▶ [GOAL OF THE EXERCISE]:
Reproduce every record below exactly as written, leaving out any pictures.

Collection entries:
* * *

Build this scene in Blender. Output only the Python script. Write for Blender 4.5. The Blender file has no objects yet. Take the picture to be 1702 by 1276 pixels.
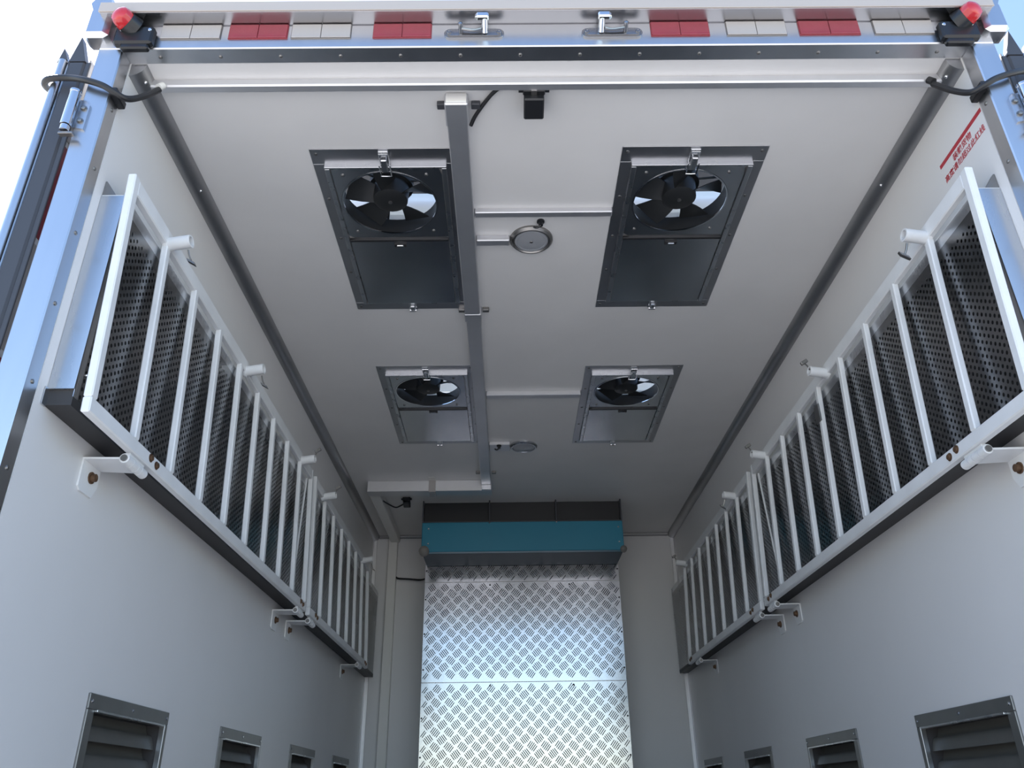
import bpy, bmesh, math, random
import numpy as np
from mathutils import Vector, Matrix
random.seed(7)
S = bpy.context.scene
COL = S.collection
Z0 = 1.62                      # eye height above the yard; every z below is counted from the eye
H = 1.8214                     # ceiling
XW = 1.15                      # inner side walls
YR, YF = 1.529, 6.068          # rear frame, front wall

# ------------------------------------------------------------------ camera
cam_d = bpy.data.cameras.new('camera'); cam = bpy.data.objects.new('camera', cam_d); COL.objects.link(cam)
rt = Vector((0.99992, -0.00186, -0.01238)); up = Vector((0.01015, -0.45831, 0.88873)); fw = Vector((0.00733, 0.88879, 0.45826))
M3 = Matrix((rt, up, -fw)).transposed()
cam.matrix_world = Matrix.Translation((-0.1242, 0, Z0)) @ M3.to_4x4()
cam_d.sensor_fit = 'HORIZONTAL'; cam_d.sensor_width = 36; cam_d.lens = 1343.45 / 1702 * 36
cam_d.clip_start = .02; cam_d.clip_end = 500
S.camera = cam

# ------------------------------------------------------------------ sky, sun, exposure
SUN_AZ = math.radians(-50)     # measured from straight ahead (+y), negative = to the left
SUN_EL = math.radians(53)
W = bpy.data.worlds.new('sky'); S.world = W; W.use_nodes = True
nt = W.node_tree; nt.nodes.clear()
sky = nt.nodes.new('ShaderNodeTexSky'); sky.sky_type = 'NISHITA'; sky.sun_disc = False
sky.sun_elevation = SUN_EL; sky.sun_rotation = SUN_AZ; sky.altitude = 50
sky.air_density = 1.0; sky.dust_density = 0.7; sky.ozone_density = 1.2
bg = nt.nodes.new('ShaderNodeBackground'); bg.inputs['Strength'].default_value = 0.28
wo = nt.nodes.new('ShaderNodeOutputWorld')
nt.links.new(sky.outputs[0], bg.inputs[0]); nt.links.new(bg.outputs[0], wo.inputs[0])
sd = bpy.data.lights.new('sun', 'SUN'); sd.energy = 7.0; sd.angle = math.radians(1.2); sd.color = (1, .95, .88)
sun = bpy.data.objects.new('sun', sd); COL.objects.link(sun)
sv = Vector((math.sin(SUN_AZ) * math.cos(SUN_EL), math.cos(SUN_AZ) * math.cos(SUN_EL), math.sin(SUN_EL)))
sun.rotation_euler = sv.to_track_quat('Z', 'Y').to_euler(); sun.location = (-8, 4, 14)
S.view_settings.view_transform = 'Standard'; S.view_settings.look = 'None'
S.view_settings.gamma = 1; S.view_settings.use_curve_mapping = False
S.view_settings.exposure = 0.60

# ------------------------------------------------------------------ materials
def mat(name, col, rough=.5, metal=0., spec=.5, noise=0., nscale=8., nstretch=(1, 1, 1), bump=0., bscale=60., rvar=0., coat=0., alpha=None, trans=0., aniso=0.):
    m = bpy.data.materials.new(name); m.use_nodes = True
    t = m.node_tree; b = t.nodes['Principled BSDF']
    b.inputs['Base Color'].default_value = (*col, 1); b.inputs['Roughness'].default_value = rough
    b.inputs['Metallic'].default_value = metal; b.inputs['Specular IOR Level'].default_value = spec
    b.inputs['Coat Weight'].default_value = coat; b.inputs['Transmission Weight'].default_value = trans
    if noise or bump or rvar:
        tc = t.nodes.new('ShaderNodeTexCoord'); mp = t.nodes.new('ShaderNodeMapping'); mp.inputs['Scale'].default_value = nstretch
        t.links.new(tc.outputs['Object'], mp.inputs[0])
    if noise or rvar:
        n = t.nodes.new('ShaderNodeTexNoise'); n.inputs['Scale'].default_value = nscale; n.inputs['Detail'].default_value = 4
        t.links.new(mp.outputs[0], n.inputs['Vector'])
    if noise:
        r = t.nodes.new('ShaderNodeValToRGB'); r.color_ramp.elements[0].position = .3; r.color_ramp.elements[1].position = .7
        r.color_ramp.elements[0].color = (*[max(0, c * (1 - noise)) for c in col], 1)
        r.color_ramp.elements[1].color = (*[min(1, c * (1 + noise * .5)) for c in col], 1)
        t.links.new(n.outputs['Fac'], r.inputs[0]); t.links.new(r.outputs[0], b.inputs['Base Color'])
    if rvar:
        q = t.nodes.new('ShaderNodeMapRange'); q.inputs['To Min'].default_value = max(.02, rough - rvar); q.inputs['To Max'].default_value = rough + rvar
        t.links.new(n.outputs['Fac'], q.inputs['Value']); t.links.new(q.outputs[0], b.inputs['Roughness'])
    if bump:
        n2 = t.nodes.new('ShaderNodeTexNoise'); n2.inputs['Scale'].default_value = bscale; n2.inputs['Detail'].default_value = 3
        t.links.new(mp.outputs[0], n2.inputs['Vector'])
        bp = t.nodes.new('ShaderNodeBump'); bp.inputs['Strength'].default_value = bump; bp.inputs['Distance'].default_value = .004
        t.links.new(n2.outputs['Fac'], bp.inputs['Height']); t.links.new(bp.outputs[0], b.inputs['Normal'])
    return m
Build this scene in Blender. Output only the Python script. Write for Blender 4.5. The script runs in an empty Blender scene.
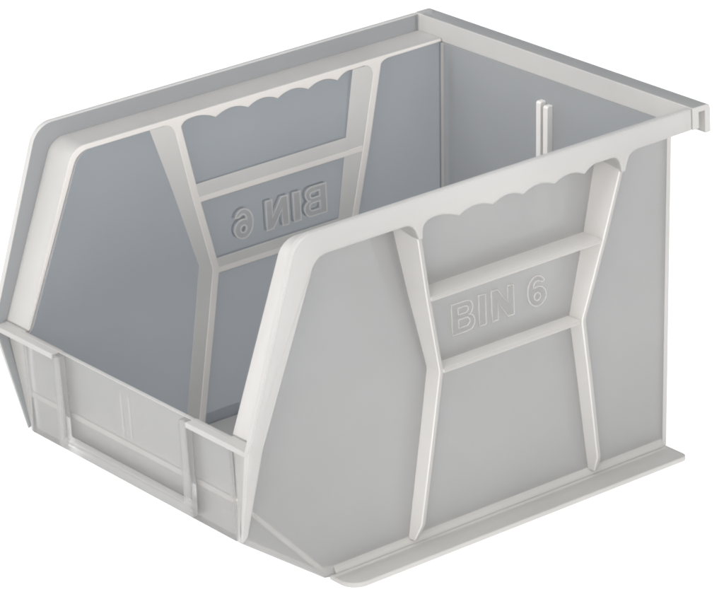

* * *

▶ [SOLUTION FOR THIS EXERCISE]:
Build this scene in Blender. Output only the Python script. Write for Blender 4.5. The Blender file has no objects yet. Take the picture to be 1702 by 1276 pixels.
import bpy, bmesh, math, random
import numpy as np
from mathutils import Vector, Matrix
random.seed(7)
S = bpy.context.scene
COL = S.collection
Z0 = 1.62                      # eye height above the yard; every z below is counted from the eye
H = 1.8214                     # ceiling
XW = 1.15                      # inner side walls
YR, YF = 1.529, 6.068          # rear frame, front wall

# ------------------------------------------------------------------ camera
cam_d = bpy.data.cameras.new('camera'); cam = bpy.data.objects.new('camera', cam_d); COL.objects.link(cam)
rt = Vector((0.99992, -0.00186, -0.01238)); up = Vector((0.01015, -0.45831, 0.88873)); fw = Vector((0.00733, 0.88879, 0.45826))
M3 = Matrix((rt, up, -fw)).transposed()
cam.matrix_world = Matrix.Translation((-0.1242, 0, Z0)) @ M3.to_4x4()
cam_d.sensor_fit = 'HORIZONTAL'; cam_d.sensor_width = 36; cam_d.lens = 1343.45 / 1702 * 36
cam_d.clip_start = .02; cam_d.clip_end = 500
S.camera = cam

# ------------------------------------------------------------------ sky, sun, exposure
SUN_AZ = math.radians(-50)     # measured from straight ahead (+y), negative = to the left
SUN_EL = math.radians(53)
W = bpy.data.worlds.new('sky'); S.world = W; W.use_nodes = True
nt = W.node_tree; nt.nodes.clear()
sky = nt.nodes.new('ShaderNodeTexSky'); sky.sky_type = 'NISHITA'; sky.sun_disc = False
sky.sun_elevation = SUN_EL; sky.sun_rotation = SUN_AZ; sky.altitude = 50
sky.air_density = 1.0; sky.dust_density = 0.7; sky.ozone_density = 1.2
bg = nt.nodes.new('ShaderNodeBackground'); bg.inputs['Strength'].default_value = 0.28
wo = nt.nodes.new('ShaderNodeOutputWorld')
nt.links.new(sky.outputs[0], bg.inputs[0]); nt.links.new(bg.outputs[0], wo.inputs[0])
sd = bpy.data.lights.new('sun', 'SUN'); sd.energy = 7.0; sd.angle = math.radians(1.2); sd.color = (1, .95, .88)
sun = bpy.data.objects.new('sun', sd); COL.objects.link(sun)
sv = Vector((math.sin(SUN_AZ) * math.cos(SUN_EL), math.cos(SUN_AZ) * math.cos(SUN_EL), math.sin(SUN_EL)))
sun.rotation_euler = sv.to_track_quat('Z', 'Y').to_euler(); sun.location = (-8, 4, 14)
S.view_settings.view_transform = 'Standard'; S.view_settings.look = 'None'
S.view_settings.gamma = 1; S.view_settings.use_curve_mapping = False
S.view_settings.exposure = 0.60

# ------------------------------------------------------------------ materials
def mat(name, col, rough=.5, metal=0., spec=.5, noise=0., nscale=8., nstretch=(1, 1, 1), bump=0., bscale=60., rvar=0., coat=0., alpha=None, trans=0., aniso=0.):
    m = bpy.data.materials.new(name); m.use_nodes = True
    t = m.node_tree; b = t.nodes['Principled BSDF']
    b.inputs['Base Color'].default_value = (*col, 1); b.inputs['Roughness'].default_value = rough
    b.inputs['Metallic'].default_value = metal; b.inputs['Specular IOR Level'].default_value = spec
    b.inputs['Coat Weight'].default_value = coat; b.inputs['Transmission Weight'].default_value = trans
    if noise or bump or rvar:
        tc = t.nodes.new('ShaderNodeTexCoord'); mp = t.nodes.new('ShaderNodeMapping'); mp.inputs['Scale'].default_value = nstretch
        t.links.new(tc.outputs['Object'], mp.inputs[0])
    if noise or rvar:
        n = t.nodes.new('ShaderNodeTexNoise'); n.inputs['Scale'].default_value = nscale; n.inputs['Detail'].default_value = 4
        t.links.new(mp.outputs[0], n.inputs['Vector'])
    if noise:
        r = t.nodes.new('ShaderNodeValToRGB'); r.color_ramp.elements[0].position = .3; r.color_ramp.elements[1].position = .7
        r.color_ramp.elements[0].color = (*[max(0, c * (1 - noise)) for c in col], 1)
        r.color_ramp.elements[1].color = (*[min(1, c * (1 + noise * .5)) for c in col], 1)
        t.links.new(n.outputs['Fac'], r.inputs[0]); t.links.new(r.outputs[0], b.inputs['Base Color'])
    if rvar:
        q = t.nodes.new('ShaderNodeMapRange'); q.inputs['To Min'].default_value = max(.02, rough - rvar); q.inputs['To Max'].default_value = rough + rvar
        t.links.new(n.outputs['Fac'], q.inputs['Value']); t.links.new(q.outputs[0], b.inputs['Roughness'])
    if bump:
        n2 = t.nodes.new('ShaderNodeTexNoise'); n2.inputs['Scale'].default_value = bscale; n2.inputs['Detail'].default_value = 3
        t.links.new(mp.outputs[0], n2.inputs['Vector'])
        bp = t.nodes.new('ShaderNodeBump'); bp.inputs['Strength'].default_value = bump; bp.inputs['Distance'].default_value = .004
        t.links.new(n2.outputs['Fac'], bp.inputs['Height']); t.links.new(bp.outputs[0], b.inputs['Normal'])
    return m
Build this scene in Blender. Output only the Python script. Write for Blender 4.5. The script runs in an empty Blender scene.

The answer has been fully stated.